LIVRE : Commencements de Catherine Millet -2022
"Ainsi vivions-nous, vivions-nous tous, nous faufilant avec l'inconstance de nos états d'âme dans l’entremêlement des idées qui nous gouvernaient et des pulsions du corps qui nous bousculaient."
Ah ça y est, j'ai fini par dénicher un bon bouquin dans la rentrée littéraire 2022 (j'exagère à peine : Lebrun, Gaudé et Arsand s'en sortent, mais tout le reste est misérable) : Commencements est de ces livres qui traitent la littérature en matière noble et non en divertissement ou en psychothérapie, mais qui n'en font pas pour autant une déification et la manient en vrai connaisseur. A la fois modeste et orgueilleuse, Millet y raconte comment elle est passée du statut de simple jeune fille issue des milieux populaires, inculte et légère, au monde fermé et intello de l'art contemporain de la fin des années 1960, bouillon de culture en ébullition, ardu, provocateur et radical. Une éducation intellectuelle et artistique passionnante, sur laquelle elle arrive à placer des mots très pertinents. Elle parvient à nous faire éprouver l'émotion qu'on peut avoir devant une mystérieuse installation de Buren, une sculpture de César ou une abstraction de Boltanski, ce qui n'est pas donné à tut le monde, réhabilitant ainsi une histoire de l'art que les abrutis traitent comme un caprice d'intello sans valeur. La dame les a tous connus, les artistes émergents de l'époque, les a côtoyés, a travaillé d'égale à égal avec eux, a couché parfois avec eux, et elle en ramène ce récit qui mêle avec finesse l'émancipation intellectuelle avec celle sexuelle, et celle féministe par la bande.
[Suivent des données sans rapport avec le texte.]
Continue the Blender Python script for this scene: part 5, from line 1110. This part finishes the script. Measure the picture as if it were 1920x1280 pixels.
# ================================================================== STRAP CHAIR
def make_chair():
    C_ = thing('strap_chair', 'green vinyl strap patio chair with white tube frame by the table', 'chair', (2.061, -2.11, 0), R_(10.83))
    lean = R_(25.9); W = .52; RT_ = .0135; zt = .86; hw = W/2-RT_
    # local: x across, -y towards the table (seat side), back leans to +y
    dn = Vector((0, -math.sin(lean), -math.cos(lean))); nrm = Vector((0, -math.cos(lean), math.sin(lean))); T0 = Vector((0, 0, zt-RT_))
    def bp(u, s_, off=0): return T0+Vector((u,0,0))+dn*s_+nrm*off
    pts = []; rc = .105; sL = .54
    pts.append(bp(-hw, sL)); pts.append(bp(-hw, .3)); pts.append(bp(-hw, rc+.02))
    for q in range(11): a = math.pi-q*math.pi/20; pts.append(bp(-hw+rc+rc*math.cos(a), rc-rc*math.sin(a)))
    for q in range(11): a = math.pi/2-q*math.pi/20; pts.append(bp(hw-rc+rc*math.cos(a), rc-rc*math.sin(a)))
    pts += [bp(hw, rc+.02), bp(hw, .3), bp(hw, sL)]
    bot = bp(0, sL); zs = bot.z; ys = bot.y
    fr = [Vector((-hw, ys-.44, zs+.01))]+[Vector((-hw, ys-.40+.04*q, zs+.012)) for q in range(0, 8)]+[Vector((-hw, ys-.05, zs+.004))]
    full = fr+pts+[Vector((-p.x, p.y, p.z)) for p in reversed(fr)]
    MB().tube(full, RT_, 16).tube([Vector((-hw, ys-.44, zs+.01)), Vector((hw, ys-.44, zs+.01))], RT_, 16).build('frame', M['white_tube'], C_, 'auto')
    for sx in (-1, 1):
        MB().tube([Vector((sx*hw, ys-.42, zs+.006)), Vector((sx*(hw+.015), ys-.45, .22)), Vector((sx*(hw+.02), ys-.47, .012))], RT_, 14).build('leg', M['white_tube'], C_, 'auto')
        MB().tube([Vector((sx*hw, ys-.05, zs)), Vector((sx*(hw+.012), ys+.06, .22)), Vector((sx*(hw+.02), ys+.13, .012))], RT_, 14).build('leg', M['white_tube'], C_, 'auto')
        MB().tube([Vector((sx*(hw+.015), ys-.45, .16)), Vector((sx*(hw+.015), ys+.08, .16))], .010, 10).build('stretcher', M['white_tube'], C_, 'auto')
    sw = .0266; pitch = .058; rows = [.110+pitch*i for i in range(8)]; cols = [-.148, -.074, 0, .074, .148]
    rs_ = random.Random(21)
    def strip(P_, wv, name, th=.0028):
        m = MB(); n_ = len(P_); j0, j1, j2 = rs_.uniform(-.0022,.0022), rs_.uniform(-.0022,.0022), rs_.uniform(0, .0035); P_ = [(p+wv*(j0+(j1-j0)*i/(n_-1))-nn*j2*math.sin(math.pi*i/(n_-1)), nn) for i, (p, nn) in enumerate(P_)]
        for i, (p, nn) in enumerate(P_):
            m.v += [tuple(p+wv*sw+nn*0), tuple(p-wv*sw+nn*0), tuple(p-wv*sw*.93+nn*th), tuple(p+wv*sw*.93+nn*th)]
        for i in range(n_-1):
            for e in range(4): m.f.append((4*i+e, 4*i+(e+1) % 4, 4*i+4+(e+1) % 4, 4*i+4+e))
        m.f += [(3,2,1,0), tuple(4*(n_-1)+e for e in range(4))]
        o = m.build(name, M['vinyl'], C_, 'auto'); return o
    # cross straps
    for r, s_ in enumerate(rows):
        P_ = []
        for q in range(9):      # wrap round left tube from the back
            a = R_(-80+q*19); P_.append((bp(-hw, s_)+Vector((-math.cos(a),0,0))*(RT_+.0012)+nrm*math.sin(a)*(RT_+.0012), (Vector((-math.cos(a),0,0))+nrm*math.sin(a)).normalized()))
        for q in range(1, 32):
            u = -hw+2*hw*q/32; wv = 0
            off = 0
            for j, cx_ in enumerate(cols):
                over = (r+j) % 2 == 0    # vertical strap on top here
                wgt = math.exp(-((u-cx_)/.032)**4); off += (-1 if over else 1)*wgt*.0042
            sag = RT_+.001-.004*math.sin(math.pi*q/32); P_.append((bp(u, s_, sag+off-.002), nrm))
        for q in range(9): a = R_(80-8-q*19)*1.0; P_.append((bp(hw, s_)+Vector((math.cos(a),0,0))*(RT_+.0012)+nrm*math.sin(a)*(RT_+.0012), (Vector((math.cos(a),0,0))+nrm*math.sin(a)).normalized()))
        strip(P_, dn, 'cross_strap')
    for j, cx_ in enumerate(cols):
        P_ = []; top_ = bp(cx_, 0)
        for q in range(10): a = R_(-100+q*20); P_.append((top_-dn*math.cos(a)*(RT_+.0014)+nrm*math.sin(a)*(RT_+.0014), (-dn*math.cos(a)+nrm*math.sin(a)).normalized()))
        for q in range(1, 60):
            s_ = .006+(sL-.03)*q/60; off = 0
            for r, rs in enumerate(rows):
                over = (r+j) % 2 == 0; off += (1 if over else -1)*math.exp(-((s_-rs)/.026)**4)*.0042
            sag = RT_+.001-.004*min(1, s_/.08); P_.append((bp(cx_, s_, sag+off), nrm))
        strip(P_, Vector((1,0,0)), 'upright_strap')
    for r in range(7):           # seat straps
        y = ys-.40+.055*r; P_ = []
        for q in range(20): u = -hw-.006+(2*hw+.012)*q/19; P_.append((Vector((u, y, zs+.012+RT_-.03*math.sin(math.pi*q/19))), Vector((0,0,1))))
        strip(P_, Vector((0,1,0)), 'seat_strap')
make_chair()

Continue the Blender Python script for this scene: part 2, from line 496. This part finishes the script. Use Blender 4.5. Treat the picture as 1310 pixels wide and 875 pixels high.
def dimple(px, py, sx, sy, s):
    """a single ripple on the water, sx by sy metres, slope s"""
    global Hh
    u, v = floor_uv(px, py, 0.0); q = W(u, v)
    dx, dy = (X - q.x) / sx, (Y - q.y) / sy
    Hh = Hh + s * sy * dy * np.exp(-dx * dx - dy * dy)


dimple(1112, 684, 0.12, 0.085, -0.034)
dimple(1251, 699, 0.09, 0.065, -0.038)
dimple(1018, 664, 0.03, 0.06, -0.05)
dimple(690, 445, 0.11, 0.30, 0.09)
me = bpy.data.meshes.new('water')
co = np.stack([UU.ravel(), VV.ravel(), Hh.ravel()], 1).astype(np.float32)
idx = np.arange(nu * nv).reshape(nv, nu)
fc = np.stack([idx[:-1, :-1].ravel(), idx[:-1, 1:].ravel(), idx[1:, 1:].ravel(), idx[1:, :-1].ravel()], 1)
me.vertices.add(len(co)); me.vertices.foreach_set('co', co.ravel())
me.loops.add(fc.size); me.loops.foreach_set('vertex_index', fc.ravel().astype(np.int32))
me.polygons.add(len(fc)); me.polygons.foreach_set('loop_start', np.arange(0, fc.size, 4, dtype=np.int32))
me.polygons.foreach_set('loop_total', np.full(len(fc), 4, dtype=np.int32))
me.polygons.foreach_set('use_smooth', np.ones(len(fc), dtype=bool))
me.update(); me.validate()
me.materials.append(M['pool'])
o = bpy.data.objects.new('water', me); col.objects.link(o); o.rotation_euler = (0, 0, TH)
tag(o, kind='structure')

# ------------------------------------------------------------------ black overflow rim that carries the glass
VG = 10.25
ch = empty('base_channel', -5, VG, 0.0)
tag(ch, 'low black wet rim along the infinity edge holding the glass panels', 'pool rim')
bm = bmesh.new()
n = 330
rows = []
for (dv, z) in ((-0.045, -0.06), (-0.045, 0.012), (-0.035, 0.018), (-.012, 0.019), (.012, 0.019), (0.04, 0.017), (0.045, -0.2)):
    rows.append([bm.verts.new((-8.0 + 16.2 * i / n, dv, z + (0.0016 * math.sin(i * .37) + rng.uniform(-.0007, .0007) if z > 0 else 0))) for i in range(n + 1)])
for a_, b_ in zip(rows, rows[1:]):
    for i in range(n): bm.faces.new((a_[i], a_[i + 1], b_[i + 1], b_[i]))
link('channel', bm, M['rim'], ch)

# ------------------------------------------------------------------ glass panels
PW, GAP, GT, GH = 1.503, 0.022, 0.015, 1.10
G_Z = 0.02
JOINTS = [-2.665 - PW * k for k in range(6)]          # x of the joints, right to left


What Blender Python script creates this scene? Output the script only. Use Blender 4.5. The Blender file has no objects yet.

Traversant la période de mai 68, et faisant ainsi le point également sur la valeur politique des œuvres des artistes de cette époque, elle nous donne à lire une aventure intime qu'elle partage avec profondeur. Les artistes, qui sont aujourd'hui des légendes auréolées d'une gloire teintée d’érudition, qui passent pour des créateurs complexes et inaccessibles, apparaissent dans ce récit comme des gamins ne sachant pas exactement ce qu'ils sont en train de créer, en pleine recherche, découpant une toile ici ou installant un objet là, saccageant ici une salle de musée ou emballant là une falaise entière un peu au hasard, pour voir ce que ça va donner. Et Millet d'accompagner de son regard bienveillant cette naissance à eux-mêmes, qui est aussi la naissance de l'art d'avant-garde. Le plus beau est qu'en racontant ça, elle se raconte beaucoup elle-même aussi : Commencements parle avant tout de la naissance d'un regard à une époque où le regard était hyper sollicité par les nouvelles formes en train de naître ; et il parle aussi de la naissance au monde d'une jeune fille libérée sexuellement, décomplexée par rapport à la vie et aux joies qu'elle pouvait donner. C'est très beau de voir ce mouvement parallèle entre la découverte de l'avant-garde et celle de sa sexualité débridée, et de voir comment elle ramène le solennel de l'Art Contemporain à hauteur d'homme et de femme. Millet fait tout ça dans une écriture franchement brillante : longues phrases à l'architecture sophistiquée, dont on a parfois l'impression de perdre le fil avant qu'elle ne retombe miraculeusement sur ses pieds, précision érudite des mots (surtout pour parler d'abstraction, d'idées, de couleurs, de textures), name-dropping excité qui donne le vertige, beau style très maîtrisé. On a la délicieuse sensation de revenir à quelque chose d'éternel dans la littérature, non seulement dans le sujet (c'est un roman initiatique en fin de compte) que dans la belle écriture contemporaine. Passionnant moment.